Saturday, April 13, 2013

Jesus - not one of the resurrected . . . the Resurrection itself! (von Balthasar)

Hans Urs von Balthasar (1905–1988) a Swiss theologian and priest (who almost become a cardinal, but died before the ceremony) was a favourite theologian of both Pope John Paul II and Pope Benedict XVI. He is considered to be one of the most important - and cultured - Christian thinkers of the 20th century. I have lifted this quote from Fr Aidan Kimel’s excellent blog HERE.

I am the resurrection and the life, but not as the world knows them: that decaying cycle of springs and autumns, that millstone of melancholy, that aping of eternal life. All the world’s living and dying, taken together, are one great death, and it is this death that I awaken to life. Once I entered the world, a new and unknown sap began to circulate in the veins and branches of nature. The powers of destiny, the might of the planets, the demons of the blood, the rulers of the air, the spirit of the earth, and whatever other dark things still cover in the secret folds of creation: all of this has now been subdued and is ordered about and must obey the higher law. All the world’s form is to me but matter that I inspirit. My action is not grafted from without to the old life, to the old pleasure-gardens of Pan; being the very life of life, I transform the marrow from within. All that dies becomes the property of my life. All that passes over in autumn runs ashore on my spring. All that turns to mold fertilizes my blossoms. All that denies has already been convicted; all that covets has already been dispossessed; all that stiffens has already been broken.

I am not one of the resurrected; I am the resurrection itself. Whoever lives in me, whoever is taken up into me, is taken up in resurrection. I am the transformation. As bread and wine are transformed, so the world is transformed into me. The grain of mustard is tiny, and yet its inner might does not rest until it overshadows all the world’s plants. Neither does my Resurrection rest until the grave of the last soul has burst, and my powers have reached even to the furthest-branch of creation. You see death; you feel the descent to the end. But death is itself a life, perhaps the most living life; it is the darkening depth of my life, and the end is itself the beginning, and the descent is itself the soaring up.

What can still be called death after I have died my death?

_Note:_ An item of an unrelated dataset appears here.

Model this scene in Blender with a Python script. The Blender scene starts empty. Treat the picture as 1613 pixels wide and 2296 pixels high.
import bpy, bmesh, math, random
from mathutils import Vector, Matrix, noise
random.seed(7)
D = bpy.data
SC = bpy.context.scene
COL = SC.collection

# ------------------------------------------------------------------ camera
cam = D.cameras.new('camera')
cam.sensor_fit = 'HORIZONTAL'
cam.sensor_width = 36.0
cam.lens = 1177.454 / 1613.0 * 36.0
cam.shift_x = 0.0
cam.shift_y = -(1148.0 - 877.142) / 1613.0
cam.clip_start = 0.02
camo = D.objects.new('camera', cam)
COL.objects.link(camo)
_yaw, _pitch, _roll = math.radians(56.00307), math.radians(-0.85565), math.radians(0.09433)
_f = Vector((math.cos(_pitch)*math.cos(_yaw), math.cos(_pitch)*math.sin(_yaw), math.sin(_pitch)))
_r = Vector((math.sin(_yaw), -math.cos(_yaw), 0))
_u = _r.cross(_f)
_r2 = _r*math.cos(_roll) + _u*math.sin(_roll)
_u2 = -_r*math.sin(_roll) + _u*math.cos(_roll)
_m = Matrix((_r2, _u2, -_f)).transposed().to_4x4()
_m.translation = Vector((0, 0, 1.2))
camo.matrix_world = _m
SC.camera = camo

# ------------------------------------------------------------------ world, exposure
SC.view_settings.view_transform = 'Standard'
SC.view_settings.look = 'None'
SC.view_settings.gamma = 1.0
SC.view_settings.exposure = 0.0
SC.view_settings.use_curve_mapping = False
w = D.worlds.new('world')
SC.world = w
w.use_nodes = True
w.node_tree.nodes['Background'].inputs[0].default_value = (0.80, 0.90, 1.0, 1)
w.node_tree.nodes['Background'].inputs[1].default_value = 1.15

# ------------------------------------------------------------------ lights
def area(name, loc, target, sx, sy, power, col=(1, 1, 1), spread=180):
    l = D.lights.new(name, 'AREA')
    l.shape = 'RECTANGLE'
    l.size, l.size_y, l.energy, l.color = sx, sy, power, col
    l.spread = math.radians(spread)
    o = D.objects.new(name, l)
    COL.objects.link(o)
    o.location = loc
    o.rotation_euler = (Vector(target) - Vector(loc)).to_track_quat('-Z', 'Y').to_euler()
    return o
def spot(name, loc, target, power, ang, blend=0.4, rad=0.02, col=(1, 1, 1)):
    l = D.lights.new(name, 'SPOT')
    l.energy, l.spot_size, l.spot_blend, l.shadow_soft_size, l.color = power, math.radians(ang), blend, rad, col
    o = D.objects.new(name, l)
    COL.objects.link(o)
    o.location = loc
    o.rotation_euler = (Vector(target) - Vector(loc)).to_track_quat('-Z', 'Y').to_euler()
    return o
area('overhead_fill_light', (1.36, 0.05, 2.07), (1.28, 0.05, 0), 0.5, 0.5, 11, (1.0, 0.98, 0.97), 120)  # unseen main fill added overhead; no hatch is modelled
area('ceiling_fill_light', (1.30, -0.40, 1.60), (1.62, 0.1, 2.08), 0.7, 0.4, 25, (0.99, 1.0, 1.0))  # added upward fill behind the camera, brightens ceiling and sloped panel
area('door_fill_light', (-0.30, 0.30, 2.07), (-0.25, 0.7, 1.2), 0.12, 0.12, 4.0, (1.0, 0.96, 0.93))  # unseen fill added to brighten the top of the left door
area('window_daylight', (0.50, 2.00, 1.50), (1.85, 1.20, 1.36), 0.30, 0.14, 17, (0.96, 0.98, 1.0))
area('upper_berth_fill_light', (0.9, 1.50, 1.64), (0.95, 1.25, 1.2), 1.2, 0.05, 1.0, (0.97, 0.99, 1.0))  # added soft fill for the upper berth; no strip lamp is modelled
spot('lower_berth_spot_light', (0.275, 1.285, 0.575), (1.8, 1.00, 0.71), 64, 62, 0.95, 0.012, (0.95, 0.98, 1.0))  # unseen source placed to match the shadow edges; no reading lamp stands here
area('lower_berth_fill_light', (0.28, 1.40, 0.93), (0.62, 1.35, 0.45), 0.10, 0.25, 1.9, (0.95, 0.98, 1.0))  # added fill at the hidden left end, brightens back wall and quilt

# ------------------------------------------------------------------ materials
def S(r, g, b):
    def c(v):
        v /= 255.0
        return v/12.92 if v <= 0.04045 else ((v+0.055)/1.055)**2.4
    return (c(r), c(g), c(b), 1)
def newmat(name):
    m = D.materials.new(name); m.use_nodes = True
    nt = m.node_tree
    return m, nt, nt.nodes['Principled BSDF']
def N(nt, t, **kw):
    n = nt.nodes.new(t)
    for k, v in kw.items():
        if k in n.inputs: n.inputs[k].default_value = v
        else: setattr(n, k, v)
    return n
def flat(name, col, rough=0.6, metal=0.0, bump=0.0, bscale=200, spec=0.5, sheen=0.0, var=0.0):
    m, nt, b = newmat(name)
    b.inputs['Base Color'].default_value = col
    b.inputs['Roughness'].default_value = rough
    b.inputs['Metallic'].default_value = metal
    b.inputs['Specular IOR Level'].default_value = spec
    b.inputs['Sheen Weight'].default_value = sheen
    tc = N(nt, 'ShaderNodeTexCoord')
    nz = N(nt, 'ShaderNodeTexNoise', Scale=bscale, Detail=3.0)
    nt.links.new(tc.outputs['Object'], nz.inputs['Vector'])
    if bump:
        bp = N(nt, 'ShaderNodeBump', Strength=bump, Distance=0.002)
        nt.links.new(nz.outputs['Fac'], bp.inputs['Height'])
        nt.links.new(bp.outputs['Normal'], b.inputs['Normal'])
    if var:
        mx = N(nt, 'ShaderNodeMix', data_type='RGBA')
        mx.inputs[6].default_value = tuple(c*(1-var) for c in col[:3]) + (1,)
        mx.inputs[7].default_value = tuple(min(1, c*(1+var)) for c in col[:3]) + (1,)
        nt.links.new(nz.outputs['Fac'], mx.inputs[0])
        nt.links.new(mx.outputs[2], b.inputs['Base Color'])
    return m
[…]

Does not every dying from now on receive the meaning and seal of my death? Is its significance not that of a stretching out of the arms and a perfect sacrifice into the bosom of my Father? In death the barriers fall away; in death the ever-forbidden lock snaps open; the sluice bursts, the waters pour out freely. All the terrors that hover around death are morning mists that disperse into the blue. Even the slow death of souls when they bitterly shut themselves off from God—when they entrench and wall themselves up, when the world towers up around them like the pit of a grave, and all love becomes as the smell of mould, and hope withers, and a cold defiance rears its head and shows its tongue, a viper up from the depths: have I not suffered my way through all these deaths. And what can their poison do against the deadly antidote of my love? Every horror became for my love a garment in which to conceal itself, a wall through which to walk.

Do not be afraid of death. Death is the liberating flame of the sacrifice, and sacrifice is transformation. But Eucharistic transformation is communion in my eternal life. I am Life. Whoever believes in me, whoever eats and drinks me, has life in himself, eternal life, already here and now, and I will raise him up on the last day.